Sat | Jul 21, 2018

'ISCF dying in schools'

Published:Wednesday | April 27, 2016 | 12:00 AM
Marcia McCausland-Wilson, general secretary, National Parent-Teacher Association of Jamaica.
Dr Patrece Charles.

The Inter-School Christian Fellowship (ISCF) clubs, which once existed in abundance in schools, are now dying a slow and painful death due to a decrease in participation from both teachers and students.

Its demise is slow and painful, to the detriment of students who no longer seem to be Christ-centred or interested in activities in either church or school. Instead, other unsuitable messages are being fed to them on a silver platter which they have no problem absorbing.

General secretary of the National Parent-Teacher Association of Jamaica, Marcia McCausland-Wilson, has suggested that the Church places a representative in schools to set up and monitor ISCF clubs to ensure its presence and sustainability, noting that the Church helps to make more rounded individuals.

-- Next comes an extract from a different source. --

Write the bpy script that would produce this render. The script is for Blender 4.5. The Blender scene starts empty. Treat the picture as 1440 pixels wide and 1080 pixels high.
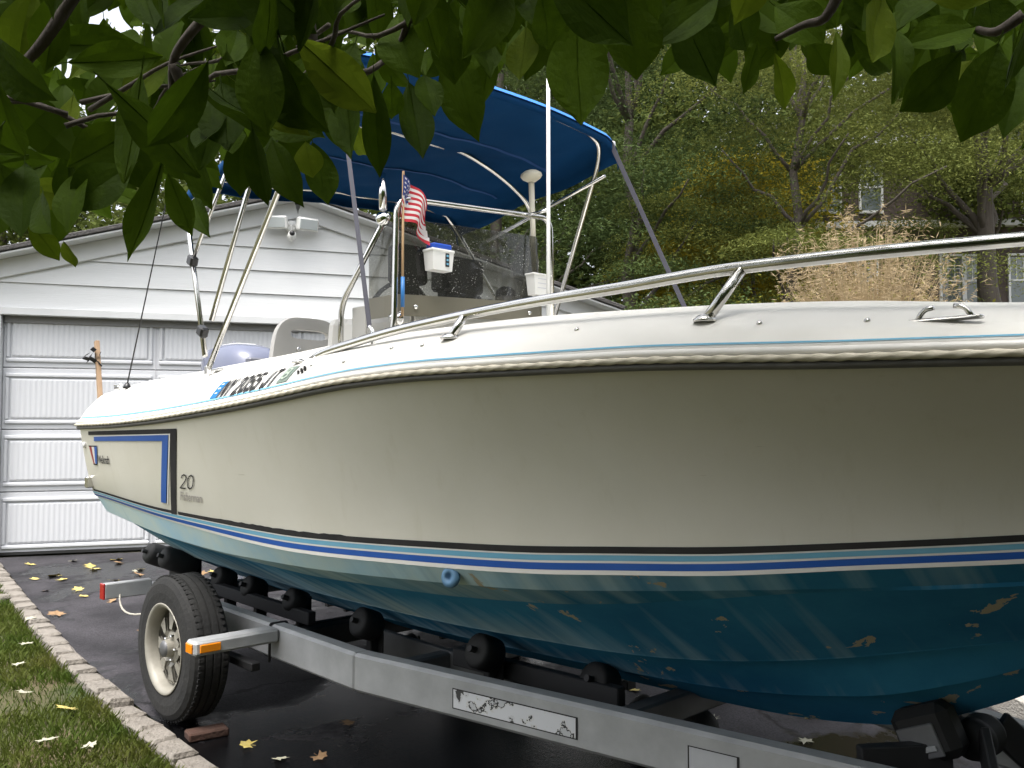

"When I went to school, we had what was called the ISCF, but when I look around in the high schools now, it's dying primarily because we don't have a teacher who is responsible for that group anymore. With their responsibilities as teachers, they are not able to hold down a club and, as such, the ISCF is dying," McCausland-Wilson lamented as she addressed the first in the series of Gleaner Family and Religion Editors' Forum held last Thursday at the newspaper's North Street offices.

In arguing the relevance of the presence of the Church in schools, Reverend Gary Harriott, general secretary of the Jamaica Council Churches, alluded to a study conducted by the health ministry which revealed that young people who had a faith base and are influenced by religion were less likely to fall prey to some of the social challenges that many young people get caught up with.




"If we are able to help persons understand that if children are influenced by the Church, you are more likely to have more rounded citizens in this country. However, we have challenges because other messages are coming from elsewhere, and sometimes they come in more enticing ways and more forcefully than how the Church shares its message and as a result, many persons young and old gravitate to that kind of message," Harriott said.

Psychologist Dr Patrece Charles, executive director of the National Parenting Support Commission, said the Church needs to become relevant not only to members, but to everyone.

"I've seen children and families that don't have any faith base at all and so this is where I can say it's truly relevant. And so, if you have no one to turn to in your time of need, that's where we find a lot of suicide and hopelessness and thoughts of committing crime,"said Charles.